Monday, March 14, 2011

Day #3: Wuhan On Display – And Peeking Under the Hood Of The Chinese Educational System (Monday, 3/7)


STEVE WILMARTH TOURING MOJO AROUND THE SCHOOL.

Champlain Mojo spent our Monday touring Wuhan’s best educational institutions, with our morning visiting HuaZhong Normal University and our afternoon touring at Central Chinese Normal University. After we visited Steve’s classroom of 50 students and played an intercultural “getting to know you” scavenger hunt, we stepped into the role of “honored guests in display” at the school’s daily flag raising ceremony in front of 4,000 students in the courtyard, complete with CRP national anthem and CRP flag-raising.

The school is impressive. The quad alone felt big enough to house our entire Champlain College academic quad – a reminder that few cultures do size and scale and pageantry as impressively as the Chinese.

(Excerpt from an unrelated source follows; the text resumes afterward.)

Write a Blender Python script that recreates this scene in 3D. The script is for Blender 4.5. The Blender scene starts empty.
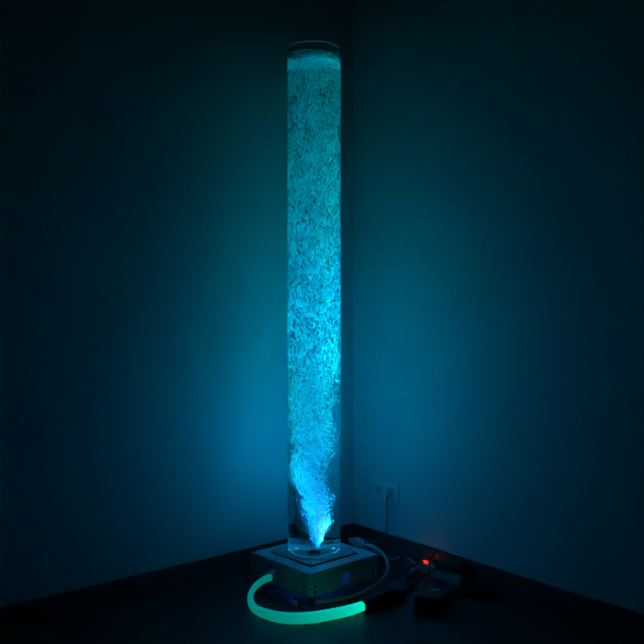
import bpy, bmesh, math, random
import numpy as np
from mathutils import Vector, Matrix

random.seed(7)
rng = np.random.default_rng(11)
S = bpy.context.scene
COL = S.collection
rad = math.radians

# ------------------------------------------------------------------ camera
cam_d = bpy.data.cameras.new('camera')
cam_d.sensor_width = 36.0
cam_d.lens = 36.0 * 800.0 / 644.0
cam_d.clip_start = 0.05
cam = bpy.data.objects.new('camera', cam_d)
COL.objects.link(cam)
cam.location = (0, 0, 1.031)
cam.rotation_euler = (rad(90 - 0.93), 0, 0)
S.camera = cam

# ------------------------------------------------------------------ world, exposure
w = bpy.data.worlds.new('night_room')
S.world = w
w.use_nodes = True
bg = w.node_tree.nodes['Background']
bg.inputs['Color'].default_value = (0.12, 0.75, 0.75, 1)
bg.inputs['Strength'].default_value = 0.0012
S.view_settings.view_transform = 'Standard'
S.view_settings.look = 'None'
S.view_settings.gamma = 1.0
S.view_settings.use_curve_mapping = False
S.view_settings.exposure = 0.0
try:
    S.cycles.sample_clamp_indirect = 4.0
    S.cycles.diffuse_bounces = 6
    S.cycles.max_bounces = 16
except Exception:
    pass

# the bubble lamp's own LED floods, in the floor of the water column, shining up
TX, TY = -0.030, 3.003          # axis of the bubble tube
Z_TOP = 0.111                   # top of its base box
def disk_lamp(name, z, size, spread, power, color, x=TX, y=TY, tilt=0.0):
    d = bpy.data.lights.new(name, 'AREA')
    d.shape = 'DISK'; d.size = size; d.spread = rad(spread)
    d.energy = power; d.color = color
    o = bpy.data.objects.new(name, d)
    COL.objects.link(o)
    o.location = (x, y, z); o.rotation_euler = (math.pi + tilt, 0, 0)
    return o
for i in range(8):              # ring of narrow-beam LEDs
    a_ = 2 * math.pi * (i + 0.3) / 8
    disk_lamp('led_narrow_beam', Z_TOP + 0.020, 0.034, 5, 0.76, (0.0, 0.70, 0.62), TX + 0.068 * math.cos(a_), TY + 0.068 * math.sin(a_))
disk_lamp('led_blue_flood', Z_TOP + 0.021, 0.15, 28, 10.0, (0.0, 0.37, 1.0))
disk_lamp('led_white_spot', Z_TOP + 0.022, 0.012, 60, 0.035, (0.25, 0.40, 1.0), TX + 0.034, TY - 0.012, rad(10))

# ------------------------------------------------------------------ materials
def mat(name, color, rough=0.5, metal=0.0, noise=0.0, nscale=30.0, emis=None, estr=0.0, spec=0.5, bump=0.0):
    m = bpy.data.materials.new(name); m.use_nodes = True
    nt = m.node_tree; b = nt.nodes['Principled BSDF']
    b.inputs['Base Color'].default_value = (*color, 1)
    b.inputs['Roughness'].default_value = rough
    b.inputs['Metallic'].default_value = metal
    b.inputs['Specular IOR Level'].default_value = spec
    if noise or bump:
        tc = nt.nodes.new('ShaderNodeTexCoord')
        n = nt.nodes.new('ShaderNodeTexNoise'); n.inputs['Scale'].default_value = nscale
        n.inputs['Detail'].default_value = 5
        nt.links.new(tc.outputs['Object'], n.inputs['Vector'])
    if noise:
        r = nt.nodes.new('ShaderNodeMapRange')
        r.inputs['To Min'].default_value = 1 - noise; r.inputs['To Max'].default_value = 1 + noise
        mx = nt.nodes.new('ShaderNodeVectorMath'); mx.operation = 'SCALE'
        mx.inputs[0].default_value = color
        nt.links.new(n.outputs['Fac'], r.inputs['Value'])
        nt.links.new(r.outputs['Result'], mx.inputs['Scale'])
        nt.links.new(mx.outputs['Vector'], b.inputs['Base Color'])
    if bump:
        bp = nt.nodes.new('ShaderNodeBump'); bp.inputs['Strength'].default_value = bump
        bp.inputs['Distance'].default_value = 0.002
        nt.links.new(n.outputs['Fac'], bp.inputs['Height'])
        nt.links.new(bp.outputs['Normal'], b.inputs['Normal'])
    if emis:
        b.inputs['Emission Color'].default_value = (*emis, 1)
        b.inputs['Emission Strength'].default_value = estr
    return m

def glass(name, ior, color=(1, 1, 1)):
    m = bpy.data.materials.new(name); m.use_nodes = True
    nt = m.node_tree; nt.nodes.remove(nt.nodes['Principled BSDF'])
    g = nt.nodes.new('ShaderNodeBsdfGlass')
    g.inputs['Color'].default_value = (*color, 1)
    g.inputs['IOR'].default_value = ior; g.inputs['Roughness'].default_value = 0.0
    nt.links.new(g.outputs[0], nt.nodes['Material Output'].inputs['Surface'])
    return m

def froth(name, trans):
    m = bpy.data.materials.new(name); m.use_nodes = True
    nt = m.node_tree; nt.nodes.remove(nt.nodes['Principled BSDF'])
    d = nt.nodes.new('ShaderNodeBsdfDiffuse'); d.inputs['Color'].default_value = (.95, .95, .95, 1)
    t = nt.nodes.new('ShaderNodeBsdfTranslucent'); t.inputs['Color'].default_value = (.95, .95, .95, 1)
    x = nt.nodes.new('ShaderNodeMixShader'); x.inputs[0].default_value = trans
    nt.links.new(d.outputs[0], x.inputs[1]); nt.links.new(t.outputs[0], x.inputs[2])
    nt.links.new(x.outputs[0], nt.nodes['Material Output'].inputs['Surface'])
    return m

def floor_mat():
    m = mat('dark_floor_tile', (0.045, 0.048, 0.05), 0.48, spec=0.22, noise=0.15, nscale=9, bump=0.04)
    nt = m.node_tree; b = nt.nodes['Principled BSDF']
    tc = nt.nodes.new('ShaderNodeTexCoord'); sp = nt.nodes.new('ShaderNodeSeparateXYZ')
    nt.links.new(tc.outputs['Object'], sp.inputs[0])
    masks = []
    for ax, off in (('X', 0.749), ('Y', 0.597)):
        a = nt.nodes.new('ShaderNodeMath'); a.operation = 'SUBTRACT'; a.inputs[1].default_value = off - 6.0
        nt.links.new(sp.outputs[ax], a.inputs[0])
        md = nt.nodes.new('ShaderNodeMath'); md.operation = 'PINGPONG'; md.inputs[1].default_value = 0.3
        nt.links.new(a.outputs[0], md.inputs[0])
        lt = nt.nodes.new('ShaderNodeMath'); lt.operation = 'LESS_THAN'; lt.inputs[1].default_value = 0.0022
        nt.links.new(md.outputs[0], lt.inputs[0]); masks.append(lt)
    mx = nt.nodes.new('ShaderNodeMath'); mx.operation = 'MAXIMUM'
    nt.links.new(masks[0].outputs[0], mx.inputs[0]); nt.links.new(masks[1].outputs[0], mx.inputs[1])
    old = b.inputs['Base Color'].links[0].from_socket
    mix = nt.nodes.new('ShaderNodeMix'); mix.data_type = 'RGBA'
    nt.links.new(mx.outputs[0], mix.inputs['Factor'])
    nt.links.new(old, mix.inputs['A']); mix.inputs['B'].default_value = (0.010, 0.010, 0.010, 1)
    nt.links.new(mix.outputs['Result'], b.inputs['Base Color'])
    ra = nt.nodes.new('ShaderNodeMapRange'); ra.inputs['To Min'].default_value = 0.48; ra.inputs['To Max'].default_value = 0.9
    nt.links.new(mx.outputs[0], ra.inputs['Value']); nt.links.new(ra.outputs['Result'], b.inputs['Roughness'])
    return m

def fibre_mat():
    # light-guide: it really gives off more light near the end it is fed from
    m = mat('side_glow_fibre', (0.75, 0.8, 0.8), 0.35)
    nt = m.node_tree; b = nt.nodes['Principled BSDF']
    at = nt.nodes.new('ShaderNodeAttribute'); at.attribute_name = 'along'
    cr = nt.nodes.new('ShaderNodeValToRGB')
    e = cr.color_ramp.elements
    e[0].position = 0.0; e[0].color = (0.0, 0.15, 0.115, 1)
    e[1].position = 1.0; e[1].color = (0.0, 0.86, 0.56, 1)
    for p, c in ((0.3, (0.0, 0.175, 0.14, 1)), (0.6, (0.0, 0.27, 0.20, 1)), (0.85, (0.0, 0.52, 0.36, 1))):
        k = e.new(p); k.color = c
    nt.links.new(at.outputs['Fac'], cr.inputs[0])
    nt.links.new(cr.outputs[0], b.inputs['Emission Color'])
    b.inputs['Emission Strength'].default_value = 1.0
    return m

M = dict(
    wall=mat('white_wall_paint', (0.47, 0.48, 0.49), 0.85, noise=0.03, nscale=60, spec=0.2, bump=0.08),
    floor=floor_mat(),
    plinth=mat('dark_plinth_tile', (0.05, 0.052, 0.055), 0.36, noise=0.12, nscale=14, spec=0.35),
    grout=mat('plinth_joint', (0.012, 0.012, 0.012), 0.9, noise=0.1),
    box=mat('grey_painted_metal', (0.45, 0.47, 0.48), 0.42, noise=0.03, nscale=50),
    plate=mat('grey_flange', (0.40, 0.42, 0.43), 0.38, noise=0.04, nscale=40),
    screw=mat('dark_screw', (0.05, 0.05, 0.05), 0.35, metal=0.8, noise=0.1),
    hole=mat('dark_hole', (0.012, 0.012, 0.012), 0.7, noise=0.1),
    bolt=mat('bright_bolt', (0.7, 0.7, 0.7), 0.25, metal=1.0, noise=0.05),
    acrylic=glass('clear_acrylic', 1.49, (0.97, 1.0, 0.99)),
    water_side=glass('water_against_acrylic', 1.333 / 1.49),
    water_top=glass('water_surface', 1.333),
    frost=froth('frosted_acrylic_edge', 0.5),
    bubble=froth('bubble_froth', 0.45),
    foam=froth('foam', 0.5),
    black=mat('black_plastic', (0.012, 0.011, 0.011), 0.5, noise=0.15, nscale=80),
    rubber=mat('black_rubber', (0.014, 0.013, 0.013), 0.65, noise=0.15, nscale=80),
    white=mat('white_plastic', (0.62, 0.64, 0.64), 0.4, noise=0.03),
    socket=mat('white_socket_plastic', (0.54, 0.55, 0.55), 0.35, noise=0.02),
    grey_cable=mat('grey_cable_sheath', (0.38, 0.40, 0.41), 0.5, noise=0.08, nscale=60),
    dark_cable=mat('dark_grey_cable_sheath', (0.16, 0.17, 0.175), 0.55, noise=0.08, nscale=60),
    strip=mat('dull_white_plastic', (0.2, 0.205, 0.205), 0.45, noise=0.05),
    pale=mat('pale_plug', (0.38, 0.40, 0.40), 0.5, noise=0.05),
    sticker=mat('pale_sticker', (0.35, 0.37, 0.38), 0.6, noise=0.1),
    fibre=fibre_mat(),
    blue_win=mat('blue_backlit_disc', (0.05, 0.12, 0.3), 0.4, noise=0.1, emis=(0.0, 0.05, 0.30), estr=0.22),
    led=mat('blue_led', (0.3, 0.5, 0.8), 0.3, noise=0.02, emis=(0.02, 0.45, 1.0), estr=1.2),
    rim=mat('acrylic_edge_glow', (0.5, 0.6, 0.6), 0.4, noise=0.05, emis=(0.0, 0.16, 0.24), estr=1.0),  # glow put into the cut edge as emission
    red=mat('red_lit_switch', (0.6, 0.03, 0.01), 0.3, noise=0.05, emis=(1.0, 0.03, 0.005), estr=1.1),
)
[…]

Steve had instructed me to prepare a short speech, and I enlisted the help of the Mojo’ers – we planned to introduce ourselves with a bit of Chinese and then introduce ourselves and our majors – “Ni Hao, Wuhan, Wo Jiao NAME and I am studying XXXX at Champlain College.” Due to a snafu on their end, however, we were not invited to speak.

Dodged that bullet.

As we walked around the school with Steve, I kept reminding myself that this was one of the best high schools in all of China, akin to our elite private academies in the States.

Touting the school’s library largely devoid of books, we were joined by Becky, a CRP member who clearly was assigned to our group to listen in. Only 5% of the Chinese population actually belong to the CRP, but they exercise enormous control over what is said and done, even as China opens itself to the world, and watching Becky observe our group, I marveled at the thoroughness with which the CRP has penetrated every level of Chinese society.

Apparently the school’s students are not allowed to use the library – testament to the traditional “teacher-centered” pedagogy that dominates the Chinese educational system. Steve explained that the Chinese, the world’s best savers of money, pour much of their savings into two arenas: real estate and education. That explains the real estate boom in China right now, which makes the housing bubble in the US look like child’s play. Steve also shared with our group just how difficult it is to challenge the “repetition and recitation” teacher-oriented traditional Chinese pedagogical approach with a more student-centered “ask questions and do research” approach more common on US schools.

Some shots of our Champlain Mojo students working with our Chinese host students in the classroom.

















After lunch, we traveled across the city by bus, and, after a 30 minute wait at the Bank of China to exchange dollars for yuan (which an American cannot do without a Chinese citizen to co-sign), we toured Central Chinese Normal University, visiting some Chinese language classrooms where students from all over the world come to learn Mandarin, and then enjoyed dinner at the University’s hotel, before we returned to meet our host families for our second night of home stay in Wuhan.